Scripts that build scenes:
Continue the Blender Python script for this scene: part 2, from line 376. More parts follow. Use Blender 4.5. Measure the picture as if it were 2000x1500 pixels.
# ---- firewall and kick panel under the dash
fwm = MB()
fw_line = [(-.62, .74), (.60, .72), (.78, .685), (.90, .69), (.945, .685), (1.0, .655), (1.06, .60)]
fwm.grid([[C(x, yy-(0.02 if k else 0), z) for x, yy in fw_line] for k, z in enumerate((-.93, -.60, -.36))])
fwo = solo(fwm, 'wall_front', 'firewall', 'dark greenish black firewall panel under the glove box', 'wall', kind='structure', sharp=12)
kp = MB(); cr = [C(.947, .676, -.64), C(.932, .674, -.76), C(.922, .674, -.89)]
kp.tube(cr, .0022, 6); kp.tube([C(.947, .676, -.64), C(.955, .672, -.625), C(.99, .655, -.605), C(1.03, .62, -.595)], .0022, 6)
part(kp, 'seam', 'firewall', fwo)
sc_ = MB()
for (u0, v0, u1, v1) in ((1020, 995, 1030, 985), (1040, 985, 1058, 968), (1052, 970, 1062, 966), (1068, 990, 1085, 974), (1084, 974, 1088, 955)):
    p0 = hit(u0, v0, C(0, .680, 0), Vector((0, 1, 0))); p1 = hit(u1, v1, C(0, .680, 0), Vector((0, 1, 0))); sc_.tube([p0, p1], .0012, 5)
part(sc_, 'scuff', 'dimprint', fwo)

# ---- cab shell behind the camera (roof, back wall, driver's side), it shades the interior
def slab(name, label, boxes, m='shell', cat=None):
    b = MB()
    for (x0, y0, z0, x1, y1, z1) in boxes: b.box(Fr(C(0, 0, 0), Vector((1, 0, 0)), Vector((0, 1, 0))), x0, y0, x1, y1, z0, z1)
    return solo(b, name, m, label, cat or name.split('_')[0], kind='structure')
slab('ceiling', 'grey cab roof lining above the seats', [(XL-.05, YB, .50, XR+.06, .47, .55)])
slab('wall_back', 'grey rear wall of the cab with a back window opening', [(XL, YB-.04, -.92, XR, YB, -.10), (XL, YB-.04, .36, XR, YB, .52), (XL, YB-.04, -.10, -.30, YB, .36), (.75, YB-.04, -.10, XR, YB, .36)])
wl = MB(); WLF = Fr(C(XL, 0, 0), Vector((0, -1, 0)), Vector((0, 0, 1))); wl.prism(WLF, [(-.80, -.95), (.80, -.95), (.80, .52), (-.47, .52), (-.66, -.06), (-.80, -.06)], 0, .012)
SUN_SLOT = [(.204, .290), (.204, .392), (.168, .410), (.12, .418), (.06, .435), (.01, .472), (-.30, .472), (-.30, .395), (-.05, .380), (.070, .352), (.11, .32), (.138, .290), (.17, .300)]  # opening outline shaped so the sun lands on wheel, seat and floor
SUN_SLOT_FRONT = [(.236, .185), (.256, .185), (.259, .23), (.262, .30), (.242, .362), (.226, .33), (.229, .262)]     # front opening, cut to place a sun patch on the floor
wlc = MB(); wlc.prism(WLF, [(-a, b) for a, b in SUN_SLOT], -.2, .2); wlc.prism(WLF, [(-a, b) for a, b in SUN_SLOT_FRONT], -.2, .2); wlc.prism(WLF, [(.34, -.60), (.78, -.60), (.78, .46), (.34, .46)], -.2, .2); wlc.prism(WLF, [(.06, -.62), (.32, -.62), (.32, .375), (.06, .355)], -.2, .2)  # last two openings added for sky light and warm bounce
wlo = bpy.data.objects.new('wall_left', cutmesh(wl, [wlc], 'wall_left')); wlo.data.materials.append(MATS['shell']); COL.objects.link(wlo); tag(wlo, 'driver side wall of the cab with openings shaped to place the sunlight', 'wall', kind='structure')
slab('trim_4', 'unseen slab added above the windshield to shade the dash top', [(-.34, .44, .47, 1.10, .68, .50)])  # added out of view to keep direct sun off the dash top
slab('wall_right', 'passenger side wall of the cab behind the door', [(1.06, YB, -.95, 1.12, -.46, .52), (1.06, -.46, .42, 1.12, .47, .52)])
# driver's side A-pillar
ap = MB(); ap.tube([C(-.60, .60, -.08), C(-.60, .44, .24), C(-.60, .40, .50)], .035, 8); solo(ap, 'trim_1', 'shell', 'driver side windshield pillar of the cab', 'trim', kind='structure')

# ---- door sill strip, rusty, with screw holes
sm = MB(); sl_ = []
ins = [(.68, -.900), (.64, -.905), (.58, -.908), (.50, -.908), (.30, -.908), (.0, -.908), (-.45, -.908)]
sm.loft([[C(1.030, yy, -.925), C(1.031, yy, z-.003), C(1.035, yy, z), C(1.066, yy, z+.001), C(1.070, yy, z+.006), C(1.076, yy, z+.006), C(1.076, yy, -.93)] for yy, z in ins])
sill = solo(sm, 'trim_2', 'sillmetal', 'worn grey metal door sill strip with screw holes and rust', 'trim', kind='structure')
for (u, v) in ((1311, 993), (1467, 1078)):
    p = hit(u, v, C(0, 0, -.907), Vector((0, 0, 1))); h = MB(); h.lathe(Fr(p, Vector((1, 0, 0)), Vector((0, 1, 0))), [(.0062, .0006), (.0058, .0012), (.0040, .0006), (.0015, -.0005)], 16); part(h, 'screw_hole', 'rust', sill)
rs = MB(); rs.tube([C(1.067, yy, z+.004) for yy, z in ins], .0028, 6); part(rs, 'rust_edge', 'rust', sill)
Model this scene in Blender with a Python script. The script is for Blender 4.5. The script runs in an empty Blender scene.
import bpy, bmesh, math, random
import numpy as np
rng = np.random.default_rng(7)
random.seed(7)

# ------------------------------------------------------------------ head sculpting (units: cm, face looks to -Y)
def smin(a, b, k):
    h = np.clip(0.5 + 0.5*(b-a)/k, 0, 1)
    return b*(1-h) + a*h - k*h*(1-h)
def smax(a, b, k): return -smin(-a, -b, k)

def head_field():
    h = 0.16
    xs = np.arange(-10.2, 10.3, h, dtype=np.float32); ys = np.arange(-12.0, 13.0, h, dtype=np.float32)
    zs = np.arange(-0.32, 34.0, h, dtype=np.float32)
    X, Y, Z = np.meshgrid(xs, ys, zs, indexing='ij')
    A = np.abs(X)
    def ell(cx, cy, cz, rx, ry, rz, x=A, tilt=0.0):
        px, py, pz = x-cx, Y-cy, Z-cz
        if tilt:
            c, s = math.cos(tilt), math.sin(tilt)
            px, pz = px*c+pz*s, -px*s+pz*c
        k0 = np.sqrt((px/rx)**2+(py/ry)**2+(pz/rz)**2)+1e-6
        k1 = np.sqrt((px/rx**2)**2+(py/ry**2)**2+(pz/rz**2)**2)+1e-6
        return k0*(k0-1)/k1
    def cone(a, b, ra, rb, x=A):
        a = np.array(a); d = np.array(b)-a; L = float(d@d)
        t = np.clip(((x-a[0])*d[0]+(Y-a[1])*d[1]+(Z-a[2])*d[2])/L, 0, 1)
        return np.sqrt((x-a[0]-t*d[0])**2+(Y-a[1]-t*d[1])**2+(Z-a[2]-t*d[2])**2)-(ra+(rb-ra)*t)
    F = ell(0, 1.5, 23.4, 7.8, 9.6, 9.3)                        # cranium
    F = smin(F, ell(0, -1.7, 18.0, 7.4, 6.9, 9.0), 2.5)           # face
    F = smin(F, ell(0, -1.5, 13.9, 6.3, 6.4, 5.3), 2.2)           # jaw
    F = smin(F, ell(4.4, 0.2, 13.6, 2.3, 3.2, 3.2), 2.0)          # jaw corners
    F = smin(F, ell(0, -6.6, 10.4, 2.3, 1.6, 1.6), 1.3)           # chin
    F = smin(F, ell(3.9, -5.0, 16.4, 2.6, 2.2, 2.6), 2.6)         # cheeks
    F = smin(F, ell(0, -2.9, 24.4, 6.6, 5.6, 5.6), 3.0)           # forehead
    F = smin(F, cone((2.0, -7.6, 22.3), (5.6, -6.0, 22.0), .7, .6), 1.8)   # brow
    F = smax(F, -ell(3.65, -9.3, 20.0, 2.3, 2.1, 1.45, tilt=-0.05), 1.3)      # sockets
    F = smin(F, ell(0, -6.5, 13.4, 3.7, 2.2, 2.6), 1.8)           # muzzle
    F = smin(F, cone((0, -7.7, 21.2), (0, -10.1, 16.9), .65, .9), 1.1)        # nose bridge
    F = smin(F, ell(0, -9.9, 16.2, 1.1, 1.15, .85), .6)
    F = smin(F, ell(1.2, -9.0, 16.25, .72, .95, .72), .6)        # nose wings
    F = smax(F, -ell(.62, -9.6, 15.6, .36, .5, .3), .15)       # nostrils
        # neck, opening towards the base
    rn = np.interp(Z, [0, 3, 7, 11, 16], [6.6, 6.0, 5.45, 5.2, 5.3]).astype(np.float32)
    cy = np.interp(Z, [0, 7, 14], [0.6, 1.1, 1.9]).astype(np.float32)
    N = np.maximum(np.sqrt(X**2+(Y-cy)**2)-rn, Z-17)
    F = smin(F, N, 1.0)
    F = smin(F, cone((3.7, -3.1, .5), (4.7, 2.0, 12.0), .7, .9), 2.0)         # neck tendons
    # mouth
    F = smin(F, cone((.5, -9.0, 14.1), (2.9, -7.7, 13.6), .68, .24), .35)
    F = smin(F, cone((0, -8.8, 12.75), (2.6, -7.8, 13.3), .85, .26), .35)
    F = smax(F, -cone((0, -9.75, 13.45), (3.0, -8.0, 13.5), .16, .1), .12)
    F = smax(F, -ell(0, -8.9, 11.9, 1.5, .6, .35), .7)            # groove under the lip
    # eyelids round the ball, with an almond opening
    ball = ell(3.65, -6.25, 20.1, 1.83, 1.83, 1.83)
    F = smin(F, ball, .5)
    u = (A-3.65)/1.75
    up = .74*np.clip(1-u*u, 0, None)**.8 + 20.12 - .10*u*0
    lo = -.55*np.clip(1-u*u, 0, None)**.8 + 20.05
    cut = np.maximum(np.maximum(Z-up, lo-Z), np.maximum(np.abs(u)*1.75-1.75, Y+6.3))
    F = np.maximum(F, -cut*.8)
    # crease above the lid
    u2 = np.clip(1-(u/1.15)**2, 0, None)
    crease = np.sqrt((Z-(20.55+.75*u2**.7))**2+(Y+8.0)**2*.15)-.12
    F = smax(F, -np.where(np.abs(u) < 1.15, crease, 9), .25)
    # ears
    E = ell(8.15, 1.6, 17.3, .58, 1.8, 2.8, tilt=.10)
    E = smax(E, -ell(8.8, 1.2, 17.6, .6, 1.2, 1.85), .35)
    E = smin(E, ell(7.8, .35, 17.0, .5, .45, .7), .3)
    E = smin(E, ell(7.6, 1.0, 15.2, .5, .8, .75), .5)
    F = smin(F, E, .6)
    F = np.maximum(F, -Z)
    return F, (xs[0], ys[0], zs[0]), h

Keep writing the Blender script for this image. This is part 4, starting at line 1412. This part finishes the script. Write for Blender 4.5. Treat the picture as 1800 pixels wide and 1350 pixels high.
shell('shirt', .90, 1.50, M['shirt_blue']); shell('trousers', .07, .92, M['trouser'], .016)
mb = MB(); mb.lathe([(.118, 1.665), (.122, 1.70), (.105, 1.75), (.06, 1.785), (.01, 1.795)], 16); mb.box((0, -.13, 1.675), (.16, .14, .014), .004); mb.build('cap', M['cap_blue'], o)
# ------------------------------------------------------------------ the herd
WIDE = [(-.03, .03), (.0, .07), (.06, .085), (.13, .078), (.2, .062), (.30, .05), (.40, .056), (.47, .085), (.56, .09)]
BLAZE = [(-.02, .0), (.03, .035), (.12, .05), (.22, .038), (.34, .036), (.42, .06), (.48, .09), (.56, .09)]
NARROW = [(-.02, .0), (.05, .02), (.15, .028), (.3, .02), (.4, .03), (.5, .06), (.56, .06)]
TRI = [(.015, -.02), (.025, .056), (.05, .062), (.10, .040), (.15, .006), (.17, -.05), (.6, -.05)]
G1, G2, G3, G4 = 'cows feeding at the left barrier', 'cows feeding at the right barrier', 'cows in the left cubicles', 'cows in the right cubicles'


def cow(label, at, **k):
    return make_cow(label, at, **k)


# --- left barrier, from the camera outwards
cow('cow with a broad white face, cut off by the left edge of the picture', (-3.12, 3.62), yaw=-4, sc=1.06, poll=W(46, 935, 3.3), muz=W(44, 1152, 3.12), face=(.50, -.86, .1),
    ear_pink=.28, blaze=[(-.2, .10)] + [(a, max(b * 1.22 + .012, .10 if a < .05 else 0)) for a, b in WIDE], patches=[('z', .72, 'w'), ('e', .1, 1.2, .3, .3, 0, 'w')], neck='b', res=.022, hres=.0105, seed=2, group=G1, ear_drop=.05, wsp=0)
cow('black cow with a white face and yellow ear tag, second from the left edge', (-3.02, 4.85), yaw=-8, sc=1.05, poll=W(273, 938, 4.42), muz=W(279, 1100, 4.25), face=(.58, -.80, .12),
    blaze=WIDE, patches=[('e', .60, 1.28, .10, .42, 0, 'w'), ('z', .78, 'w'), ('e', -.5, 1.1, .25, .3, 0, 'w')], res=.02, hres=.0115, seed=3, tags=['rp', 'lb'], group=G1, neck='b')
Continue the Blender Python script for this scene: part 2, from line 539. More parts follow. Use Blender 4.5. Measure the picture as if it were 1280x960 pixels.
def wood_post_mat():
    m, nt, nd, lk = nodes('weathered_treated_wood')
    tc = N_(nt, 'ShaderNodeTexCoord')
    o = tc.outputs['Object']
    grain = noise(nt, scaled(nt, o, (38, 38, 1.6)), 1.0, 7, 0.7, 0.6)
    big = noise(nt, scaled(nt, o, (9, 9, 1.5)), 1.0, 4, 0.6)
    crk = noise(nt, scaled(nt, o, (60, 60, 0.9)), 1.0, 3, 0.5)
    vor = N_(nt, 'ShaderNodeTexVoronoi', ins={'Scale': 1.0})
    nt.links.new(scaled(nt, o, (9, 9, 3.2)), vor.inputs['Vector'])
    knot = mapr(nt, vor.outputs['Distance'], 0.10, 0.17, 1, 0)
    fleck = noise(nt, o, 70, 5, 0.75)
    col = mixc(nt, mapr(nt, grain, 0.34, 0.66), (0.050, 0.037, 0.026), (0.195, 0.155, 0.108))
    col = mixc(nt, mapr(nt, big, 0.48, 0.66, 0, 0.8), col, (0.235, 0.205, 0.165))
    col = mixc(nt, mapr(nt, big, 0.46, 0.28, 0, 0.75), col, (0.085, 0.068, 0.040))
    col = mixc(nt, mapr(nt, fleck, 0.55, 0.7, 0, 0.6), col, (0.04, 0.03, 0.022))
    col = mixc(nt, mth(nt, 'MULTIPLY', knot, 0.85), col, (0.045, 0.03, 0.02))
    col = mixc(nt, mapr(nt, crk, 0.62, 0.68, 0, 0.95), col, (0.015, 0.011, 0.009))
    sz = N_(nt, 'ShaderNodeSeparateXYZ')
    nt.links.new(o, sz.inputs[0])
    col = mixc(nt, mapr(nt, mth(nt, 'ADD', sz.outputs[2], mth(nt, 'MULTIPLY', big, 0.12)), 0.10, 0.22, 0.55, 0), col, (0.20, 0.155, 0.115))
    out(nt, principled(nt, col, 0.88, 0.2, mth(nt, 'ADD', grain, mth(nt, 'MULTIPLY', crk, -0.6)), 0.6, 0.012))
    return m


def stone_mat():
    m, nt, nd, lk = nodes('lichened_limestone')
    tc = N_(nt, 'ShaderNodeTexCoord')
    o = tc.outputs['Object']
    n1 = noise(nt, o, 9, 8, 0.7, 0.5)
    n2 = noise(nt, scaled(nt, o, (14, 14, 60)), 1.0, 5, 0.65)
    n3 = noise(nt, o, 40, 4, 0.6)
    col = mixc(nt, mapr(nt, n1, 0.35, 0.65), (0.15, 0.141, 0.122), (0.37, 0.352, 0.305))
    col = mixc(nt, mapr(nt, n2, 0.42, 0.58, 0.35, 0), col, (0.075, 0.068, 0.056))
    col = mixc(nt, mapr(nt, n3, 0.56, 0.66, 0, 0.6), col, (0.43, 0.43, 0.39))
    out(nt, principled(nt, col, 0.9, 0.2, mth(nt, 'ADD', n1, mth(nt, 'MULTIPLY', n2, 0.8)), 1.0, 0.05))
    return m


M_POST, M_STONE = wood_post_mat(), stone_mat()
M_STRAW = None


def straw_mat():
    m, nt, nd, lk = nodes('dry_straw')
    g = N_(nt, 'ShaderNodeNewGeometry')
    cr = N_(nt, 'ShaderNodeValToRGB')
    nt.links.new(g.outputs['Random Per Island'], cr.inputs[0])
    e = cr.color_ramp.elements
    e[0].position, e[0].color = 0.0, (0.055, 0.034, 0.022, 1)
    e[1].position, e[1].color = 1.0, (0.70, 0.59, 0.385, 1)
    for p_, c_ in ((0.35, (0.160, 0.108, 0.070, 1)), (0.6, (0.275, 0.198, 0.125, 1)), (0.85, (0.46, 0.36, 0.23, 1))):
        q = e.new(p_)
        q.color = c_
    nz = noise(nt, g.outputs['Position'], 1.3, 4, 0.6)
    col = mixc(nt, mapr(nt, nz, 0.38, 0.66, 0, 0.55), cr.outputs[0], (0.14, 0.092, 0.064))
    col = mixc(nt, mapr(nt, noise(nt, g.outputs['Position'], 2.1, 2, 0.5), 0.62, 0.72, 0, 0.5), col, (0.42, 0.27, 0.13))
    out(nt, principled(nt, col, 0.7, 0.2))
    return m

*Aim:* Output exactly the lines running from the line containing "Keep writing the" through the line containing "return make_cow(label, at, **k)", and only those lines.

*Written reply:*
Keep writing the Blender script for this image. This is part 4, starting at line 1412. This part finishes the script. Write for Blender 4.5. Treat the picture as 1800 pixels wide and 1350 pixels high.
shell('shirt', .90, 1.50, M['shirt_blue']); shell('trousers', .07, .92, M['trouser'], .016)
mb = MB(); mb.lathe([(.118, 1.665), (.122, 1.70), (.105, 1.75), (.06, 1.785), (.01, 1.795)], 16); mb.box((0, -.13, 1.675), (.16, .14, .014), .004); mb.build('cap', M['cap_blue'], o)
# ------------------------------------------------------------------ the herd
WIDE = [(-.03, .03), (.0, .07), (.06, .085), (.13, .078), (.2, .062), (.30, .05), (.40, .056), (.47, .085), (.56, .09)]
BLAZE = [(-.02, .0), (.03, .035), (.12, .05), (.22, .038), (.34, .036), (.42, .06), (.48, .09), (.56, .09)]
NARROW = [(-.02, .0), (.05, .02), (.15, .028), (.3, .02), (.4, .03), (.5, .06), (.56, .06)]
TRI = [(.015, -.02), (.025, .056), (.05, .062), (.10, .040), (.15, .006), (.17, -.05), (.6, -.05)]
G1, G2, G3, G4 = 'cows feeding at the left barrier', 'cows feeding at the right barrier', 'cows in the left cubicles', 'cows in the right cubicles'


def cow(label, at, **k):
    return make_cow(label, at, **k)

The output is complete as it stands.